Clarice Dixit

"O que é verdadeiramente imoral é ter desistido de si mesmo."

Sim, sim, um enorme sim ecoa em mim ao ler esta frase! Este mesmo conceito norteou-me tantas vezes, sobretudo quando andei a navegar, uma casquinha de noz frágil e indefesa, por mares revoltos e castigadores, que me fustigaram com duras tempestades. E, talvez por isso, olho agora a frase, e olho esses tempos atrás, e fica-me um gosto um pouco acre ao perceber que a tormenta realmente insuportável é não sabermos porque havemos de lutar, porque o mar calmo não nos permite ver com clareza aquilo de que não podemos desistir. Será que apenas uma qualquer guerra ou tempestade nos permite ser o que somos? Ou será que só queremos ser as nossas maiores qualidades, as grandes virtudes, evidenciadas mais claramente a combater uma qualquer tormenta? Também se devia poder ser, completo, com qualidades e defeitos, sem ter de provar valentia e coragem, bramindo uma qualquer espada contra as agruras da vida. Nos tempos de calmaria, o que nos falta é a guerra. É a isso que recorremos para firmar objectivos, é a isso que recorremos para nos atribuirmos sentido. E na ânsia de semear ventos, colhendo as fatídicas tempestades esclarecedoras, esquecemos que o mar não nos pertence. E o mar também nos pode engolir na calmaria, quando navegamos num leve ondular. Não deixa grandes epopeias para contar, não parece um grande mérito, nem merece medalhas de coragem, mas exige muito maior força de vontade para não desistirmos de navegar - escolher o rumo, escolher o destino, e mover o barco - ou ser tragado silenciosamente. Há muita gente à deriva por isso mesmo, apenas à espera da próxima tempestade para sentir que existe, sem perceber que se não se pode escolher existir na calmaria é porque, no fundo, já se desistiu de si próprio. 

6 comentários:

1REZ3 disse...

As vezes são as tempestades que nos escolhem, mesmo quando queremos ser nós próprios na calmaria do mar... Ou então não vivemos mesmo sem tempestade. Eu sei que sou feliz na calmaria mas sei também o que me faz falta. Não no sentido de me encontrar ou completar, mas sim numa elevação a um estado totalmente diferente e indefinivel.

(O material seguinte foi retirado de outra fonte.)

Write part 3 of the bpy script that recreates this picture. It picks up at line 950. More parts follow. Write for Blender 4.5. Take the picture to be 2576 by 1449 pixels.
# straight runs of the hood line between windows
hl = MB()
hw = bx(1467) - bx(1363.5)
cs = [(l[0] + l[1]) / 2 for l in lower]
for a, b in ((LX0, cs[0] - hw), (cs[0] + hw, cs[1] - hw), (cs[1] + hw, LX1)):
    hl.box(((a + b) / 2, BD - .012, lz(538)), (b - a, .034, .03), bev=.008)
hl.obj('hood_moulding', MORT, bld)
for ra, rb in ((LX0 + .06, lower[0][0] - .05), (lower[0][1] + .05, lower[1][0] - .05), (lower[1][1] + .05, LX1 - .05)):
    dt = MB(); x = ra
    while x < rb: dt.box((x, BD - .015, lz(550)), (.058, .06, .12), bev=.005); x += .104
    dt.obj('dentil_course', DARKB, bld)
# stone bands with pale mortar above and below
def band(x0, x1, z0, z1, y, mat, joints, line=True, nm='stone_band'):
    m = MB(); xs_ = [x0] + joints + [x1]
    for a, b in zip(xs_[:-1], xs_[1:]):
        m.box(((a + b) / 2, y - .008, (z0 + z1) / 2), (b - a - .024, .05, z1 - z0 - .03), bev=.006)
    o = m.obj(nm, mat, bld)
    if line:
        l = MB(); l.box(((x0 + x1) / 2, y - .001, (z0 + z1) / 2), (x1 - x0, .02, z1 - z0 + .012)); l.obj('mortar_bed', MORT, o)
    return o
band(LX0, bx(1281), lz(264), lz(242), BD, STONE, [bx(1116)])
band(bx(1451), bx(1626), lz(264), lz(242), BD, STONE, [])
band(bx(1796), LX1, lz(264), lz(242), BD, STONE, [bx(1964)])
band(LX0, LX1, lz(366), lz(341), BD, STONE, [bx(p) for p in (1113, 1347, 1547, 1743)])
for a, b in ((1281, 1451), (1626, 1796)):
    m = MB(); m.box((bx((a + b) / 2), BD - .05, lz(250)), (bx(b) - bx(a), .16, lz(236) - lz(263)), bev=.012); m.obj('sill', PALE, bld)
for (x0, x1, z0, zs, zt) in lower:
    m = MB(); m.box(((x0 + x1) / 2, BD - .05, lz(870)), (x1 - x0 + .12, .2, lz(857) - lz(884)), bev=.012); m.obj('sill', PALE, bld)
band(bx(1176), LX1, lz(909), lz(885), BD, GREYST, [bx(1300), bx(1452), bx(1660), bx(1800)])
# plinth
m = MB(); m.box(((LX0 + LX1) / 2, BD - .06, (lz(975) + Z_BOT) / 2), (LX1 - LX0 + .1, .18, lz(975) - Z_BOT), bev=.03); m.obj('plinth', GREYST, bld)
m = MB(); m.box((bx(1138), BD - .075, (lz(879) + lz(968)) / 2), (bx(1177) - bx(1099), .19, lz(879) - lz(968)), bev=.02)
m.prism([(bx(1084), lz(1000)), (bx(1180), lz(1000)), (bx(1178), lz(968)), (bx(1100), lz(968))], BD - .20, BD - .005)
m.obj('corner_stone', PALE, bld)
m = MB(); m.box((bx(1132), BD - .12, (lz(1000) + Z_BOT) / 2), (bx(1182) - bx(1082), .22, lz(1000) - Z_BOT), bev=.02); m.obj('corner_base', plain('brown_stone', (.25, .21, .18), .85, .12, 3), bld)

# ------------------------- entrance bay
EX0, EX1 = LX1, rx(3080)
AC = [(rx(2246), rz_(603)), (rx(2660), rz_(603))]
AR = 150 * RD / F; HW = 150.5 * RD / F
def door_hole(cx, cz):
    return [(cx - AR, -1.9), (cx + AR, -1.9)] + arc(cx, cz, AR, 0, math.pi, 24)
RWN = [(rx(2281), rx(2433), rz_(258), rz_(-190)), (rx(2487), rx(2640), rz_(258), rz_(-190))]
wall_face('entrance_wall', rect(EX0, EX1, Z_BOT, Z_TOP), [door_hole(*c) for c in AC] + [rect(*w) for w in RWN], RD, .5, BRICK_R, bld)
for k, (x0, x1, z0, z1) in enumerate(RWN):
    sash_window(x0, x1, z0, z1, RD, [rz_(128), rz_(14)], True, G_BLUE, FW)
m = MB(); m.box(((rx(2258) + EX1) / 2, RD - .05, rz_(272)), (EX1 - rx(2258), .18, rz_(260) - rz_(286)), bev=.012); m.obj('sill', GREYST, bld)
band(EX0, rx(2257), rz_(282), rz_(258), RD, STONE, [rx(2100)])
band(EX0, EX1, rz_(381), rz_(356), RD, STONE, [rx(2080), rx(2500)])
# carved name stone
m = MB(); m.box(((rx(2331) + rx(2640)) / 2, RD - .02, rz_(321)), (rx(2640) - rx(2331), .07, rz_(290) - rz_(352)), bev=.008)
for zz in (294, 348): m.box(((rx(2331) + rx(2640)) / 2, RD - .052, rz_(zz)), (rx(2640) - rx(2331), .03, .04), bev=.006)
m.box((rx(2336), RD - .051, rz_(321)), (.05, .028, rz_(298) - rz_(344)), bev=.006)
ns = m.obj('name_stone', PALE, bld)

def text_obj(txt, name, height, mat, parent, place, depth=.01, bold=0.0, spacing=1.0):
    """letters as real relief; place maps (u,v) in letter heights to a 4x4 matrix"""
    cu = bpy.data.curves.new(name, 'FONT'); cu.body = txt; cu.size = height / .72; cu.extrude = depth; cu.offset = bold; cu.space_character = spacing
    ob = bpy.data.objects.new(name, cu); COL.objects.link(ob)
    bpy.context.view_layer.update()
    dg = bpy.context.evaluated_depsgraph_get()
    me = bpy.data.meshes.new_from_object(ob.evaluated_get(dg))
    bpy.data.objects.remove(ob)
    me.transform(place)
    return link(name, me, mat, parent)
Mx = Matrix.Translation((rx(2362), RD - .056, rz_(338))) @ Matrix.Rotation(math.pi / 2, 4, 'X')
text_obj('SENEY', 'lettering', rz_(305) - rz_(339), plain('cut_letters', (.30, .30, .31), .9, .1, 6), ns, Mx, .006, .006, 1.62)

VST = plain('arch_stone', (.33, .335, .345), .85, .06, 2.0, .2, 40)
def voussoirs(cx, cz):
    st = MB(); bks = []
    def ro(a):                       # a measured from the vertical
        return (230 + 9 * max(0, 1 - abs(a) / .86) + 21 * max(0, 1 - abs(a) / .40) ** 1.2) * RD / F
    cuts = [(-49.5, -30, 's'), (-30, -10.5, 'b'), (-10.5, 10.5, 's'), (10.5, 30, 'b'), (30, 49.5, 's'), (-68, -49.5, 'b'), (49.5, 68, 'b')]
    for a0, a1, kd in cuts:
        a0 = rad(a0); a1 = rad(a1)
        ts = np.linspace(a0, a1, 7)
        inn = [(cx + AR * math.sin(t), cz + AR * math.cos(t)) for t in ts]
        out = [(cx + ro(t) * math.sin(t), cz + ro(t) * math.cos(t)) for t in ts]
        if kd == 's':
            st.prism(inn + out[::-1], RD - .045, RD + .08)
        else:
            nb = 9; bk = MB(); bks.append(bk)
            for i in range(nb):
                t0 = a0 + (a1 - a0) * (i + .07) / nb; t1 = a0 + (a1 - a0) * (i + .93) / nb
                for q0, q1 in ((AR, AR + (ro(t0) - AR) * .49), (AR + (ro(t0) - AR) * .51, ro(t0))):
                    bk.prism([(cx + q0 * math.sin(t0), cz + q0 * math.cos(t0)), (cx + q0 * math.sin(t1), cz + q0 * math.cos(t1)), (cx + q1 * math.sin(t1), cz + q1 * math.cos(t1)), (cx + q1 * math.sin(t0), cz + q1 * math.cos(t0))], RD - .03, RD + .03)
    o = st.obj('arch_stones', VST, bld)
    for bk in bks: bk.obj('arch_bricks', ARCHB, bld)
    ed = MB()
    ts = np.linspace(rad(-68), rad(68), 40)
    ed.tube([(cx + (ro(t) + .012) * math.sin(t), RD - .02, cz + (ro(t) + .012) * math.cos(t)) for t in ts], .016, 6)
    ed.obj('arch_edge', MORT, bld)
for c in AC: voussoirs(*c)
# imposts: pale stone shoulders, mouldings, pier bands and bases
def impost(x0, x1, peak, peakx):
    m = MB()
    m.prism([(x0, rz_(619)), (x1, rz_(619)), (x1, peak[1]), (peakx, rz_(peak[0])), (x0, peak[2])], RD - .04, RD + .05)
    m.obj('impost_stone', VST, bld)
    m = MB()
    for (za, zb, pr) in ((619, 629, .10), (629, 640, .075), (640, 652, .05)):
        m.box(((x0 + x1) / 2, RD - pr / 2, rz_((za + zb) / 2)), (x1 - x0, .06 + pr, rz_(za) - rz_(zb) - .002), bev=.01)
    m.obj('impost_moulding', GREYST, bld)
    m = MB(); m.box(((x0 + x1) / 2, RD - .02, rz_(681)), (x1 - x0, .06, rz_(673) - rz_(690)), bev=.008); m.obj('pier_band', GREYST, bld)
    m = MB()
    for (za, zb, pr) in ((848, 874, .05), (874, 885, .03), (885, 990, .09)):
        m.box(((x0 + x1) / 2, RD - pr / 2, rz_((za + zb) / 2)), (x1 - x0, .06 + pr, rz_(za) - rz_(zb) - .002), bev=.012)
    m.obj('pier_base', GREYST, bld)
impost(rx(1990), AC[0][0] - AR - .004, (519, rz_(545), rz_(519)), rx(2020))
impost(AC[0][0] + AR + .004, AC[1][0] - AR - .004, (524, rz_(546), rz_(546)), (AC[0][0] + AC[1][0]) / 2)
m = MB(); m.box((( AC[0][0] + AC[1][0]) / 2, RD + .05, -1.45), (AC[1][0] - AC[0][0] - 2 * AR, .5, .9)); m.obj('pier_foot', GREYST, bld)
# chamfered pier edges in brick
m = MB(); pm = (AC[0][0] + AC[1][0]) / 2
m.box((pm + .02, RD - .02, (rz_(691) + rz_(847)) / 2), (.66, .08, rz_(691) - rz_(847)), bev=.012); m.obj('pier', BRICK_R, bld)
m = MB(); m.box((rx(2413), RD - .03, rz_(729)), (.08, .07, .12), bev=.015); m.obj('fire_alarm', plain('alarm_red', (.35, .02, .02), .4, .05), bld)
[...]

(Também arranjas cada metáfora... :))

CB disse...

Noya,
Não me referia propriamente ao conceito de felicidade. Até porque quase nunca nos assumimos felizes no meio de uma guerra. Referia-me à noção de ter sentido, de reconhecer a própria essência, sem necessidade de o estabelecer a gritos ou toques de espada. Existir apenas, sem um luta, um objectivo concreto pelo qual se luta, parece esvaziar-nos. E não devia - devia deixar-nos, pelo contrário, ser mais autênticos, em serenidade. Mas, talvez, como questiono no texto, sem essas guerras não possamos provar o que julgamos serem as maiores qualidades, ou aquelas que queremos que nos espelhem.

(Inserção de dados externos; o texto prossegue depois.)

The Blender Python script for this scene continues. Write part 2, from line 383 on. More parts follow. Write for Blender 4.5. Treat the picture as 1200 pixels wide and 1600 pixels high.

(E sim, as minhas metáforas às vezes são um bocado torcidas, sorry... :))

1REZ3 disse...

Cara Princesa (sorry),
a minha essência é essa mesma, ser feliz. De facto tive que procurar no que escrevi para perceber onde tinha falado da felicidade. Não foi com esse sentido que o fiz. E sim, defacto - tslvez seja triste essa condição, não sei - é nas "guerras" que assumo e consciencializo as minhas forças ou, melhor, quem sou na realidade. Pena ser só nesses momentos...

CB disse...

"Caro" Noya,
Dizes "é nas "guerras" que assumo e consciencializo as minhas forças ou, melhor, quem sou na realidade", tal como acho que acontece com quase toda a gente. Questiono-me se, na verdade, é nessas alturas que "somos quem somos", ou antes o que achamos que devemos ser, ou o que queremos transparecer. E o que sobra nos outros momentos de calmaria?...

1REZ3 disse...

Ok, concedo-te essa, sou quem sou na realidade mas acima de tudo sou quem queria ser mais vezes. Ou seja, não sou quem sou constantemente.
O que sobra? Suspiros e esperanças...?

CB disse...

Noya, e isso mesmo... Mas ocorrem-me outras coisas que também sobram. Nenhuma digna de grande nota.